==== Data excerpt

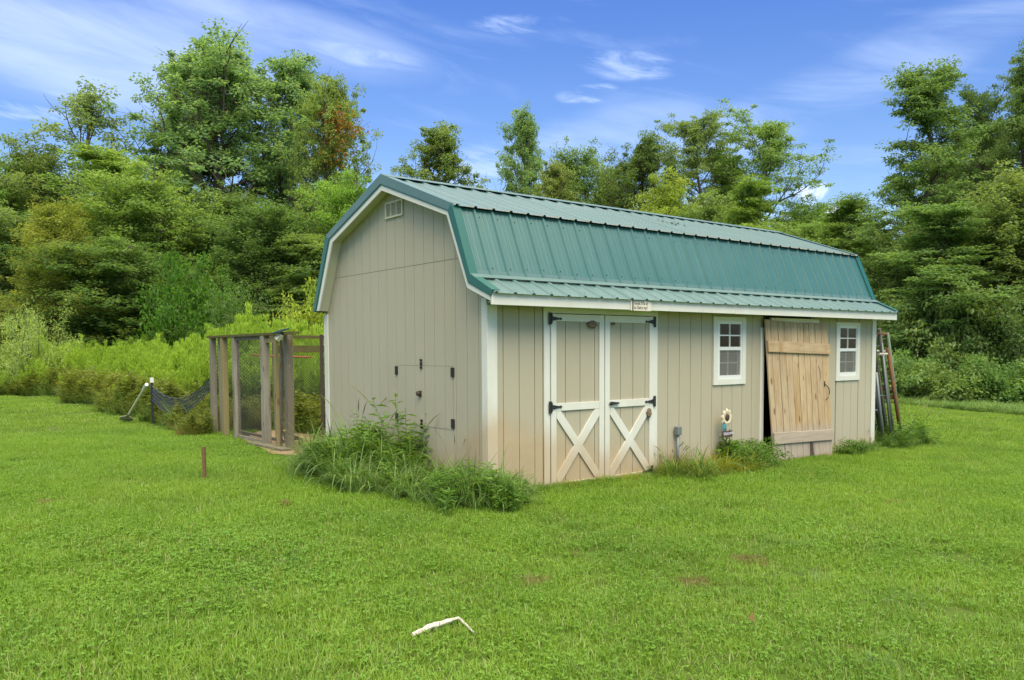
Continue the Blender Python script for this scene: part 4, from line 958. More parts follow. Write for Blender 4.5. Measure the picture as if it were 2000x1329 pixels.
T['locA'] = make_tree_meshes('locust_tree', 15, 14.0, 3.6, 0.10, 42, 'locust', 52000, 0.155, 0.42, cone, nsub=9, keep=0.62)
T['locB'] = make_tree_meshes('locust_tree', 16, 14.0, 4.0, 0.20, 32, 'locust', 42000, 0.16, 0.42, dome, nsub=9, keep=0.7)
T['sparse'] = make_tree_meshes('sparse_tree', 17, 14.0, 2.6, 0.45, 13, 'tall', 7000, 0.18, 0.38, dome, nsub=5)

def bush_mesh(seed, H, Rr, ns, n_leaf, ls, cr_, flat=0.7, ratio=0.55, m_=M_leaf, up=1.0):
    r = np.random.default_rng(seed); wood = Geo(); cl = []
    for i in range(ns):
        a = r.random()*2*PI; e = r.uniform(0.35, 1.45); ln = (Rr*math.cos(e)+H*math.sin(e))*r.uniform(0.7, 1.0); d = np.array([math.cos(a)*math.cos(e), math.sin(a)*math.cos(e), math.sin(e)])
        p = np.array([r.normal(0, Rr*0.15), r.normal(0, Rr*0.15), -0.05]); pts = [p]
        for k in range(6): d = unit(d+r.normal(0, 0.12, 3)+np.array([0, 0, -0.04*up])); p = p+d*ln/6; pts.append(p); cl += [p+r.normal(0, cr_*0.6, 3) for _ in range(2)]
        wood.add(*tube_np(pts, np.linspace(0.012*H+0.004, 0.004, 7), 4))
    cl = np.array(cl); cl = cl[cl[:, 2] > 0.02]; per = max(4, n_leaf//len(cl)); C = np.repeat(cl, per, 0); R2 = np.repeat(cr_*r.uniform(0.6, 1.3, len(cl)), per)[:, None]
    o = unit(r.normal(0, 1, (len(C), 3)))*r.random((len(C), 1))**0.45; C = C+o*R2*np.array([1, 1, flat]); C[:, 2] = np.abs(C[:, 2])
    D = unit(o+r.normal(0, 0.6, C.shape)-np.array([0, 0, 0.15])); N = unit(r.normal(0, 0.6, C.shape)+np.array([0, 0, 1])); S = ls*r.uniform(0.6, 1.3, len(C))
    V = leaf_quads(C, D, N, S, S*ratio); return (wood.mesh('bush_stems', [M_bark]), mesh_np('bush_foliage', V, quads(len(V)//4), m_), float(np.percentile(V[:, 2], 99.5)), 2*np.percentile(np.hypot(V[:, 0], V[:, 1]), 92))
T['bushA'] = bush_mesh(21, 3.0, 1.9, 30, 14000, 0.15, 0.40)
T['bushB'] = bush_mesh(22, 3.0, 2.2, 30, 14000, 0.13, 0.42)
T['willow'] = bush_mesh(23, 3.0, 1.6, 46, 12000, 0.15, 0.26, 1.0, 0.22)
T['bramble'] = bush_mesh(24, 1.2, 1.3, 26, 9000, 0.12, 0.30, ratio=0.7)

def place(kind, px, top, depth, width, tint, name, label, cat, group, natw, rz=None, names=('trunk', 'crown')):
    wm, lm, H0, natw = T[kind]; jit = lambda: random.uniform(0.92, 1.08); tint = tuple(c*jit() for c in tint); x, y, z = column(px, depth); h = height_at(px, top, depth); s = h/H0; wsc = (width/FPX*depth)/natw
    e = empty(name, (x, y, z-0.05), label, cat, group); e.scale = (wsc, wsc, s); e.rotation_euler = (0, 0, random.random()*6.28 if rz is None else rz)
    for nm, me in ((names[0], wm), (names[1], lm)):
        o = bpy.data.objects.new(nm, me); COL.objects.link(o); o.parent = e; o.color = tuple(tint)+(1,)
    return e
NW = {'tallA': 10.0, 'tallB': 9.0, 'broadA': 9.8, 'broadB': 9.4, 'locA': 7.8, 'locB': 8.6, 'sparse': 5.6, 'bushA': 4.4, 'bushB': 4.9, 'willow': 3.8, 'bramble': 3.0}
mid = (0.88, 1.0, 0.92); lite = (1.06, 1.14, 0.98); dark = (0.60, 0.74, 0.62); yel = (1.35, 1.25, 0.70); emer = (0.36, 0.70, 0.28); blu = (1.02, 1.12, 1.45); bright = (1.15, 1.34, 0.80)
GT = 'trees of the woods behind the shed'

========

▶ **Given problem**: Repeat only the lines between the start of the data and the line with "0.38, dome, nsub=5)", including those two lines, and skip the pictures.

▶ **Answer**:
Continue the Blender Python script for this scene: part 4, from line 958. More parts follow. Write for Blender 4.5. Measure the picture as if it were 2000x1329 pixels.
T['locA'] = make_tree_meshes('locust_tree', 15, 14.0, 3.6, 0.10, 42, 'locust', 52000, 0.155, 0.42, cone, nsub=9, keep=0.62)
T['locB'] = make_tree_meshes('locust_tree', 16, 14.0, 4.0, 0.20, 32, 'locust', 42000, 0.16, 0.42, dome, nsub=9, keep=0.7)
T['sparse'] = make_tree_meshes('sparse_tree', 17, 14.0, 2.6, 0.45, 13, 'tall', 7000, 0.18, 0.38, dome, nsub=5)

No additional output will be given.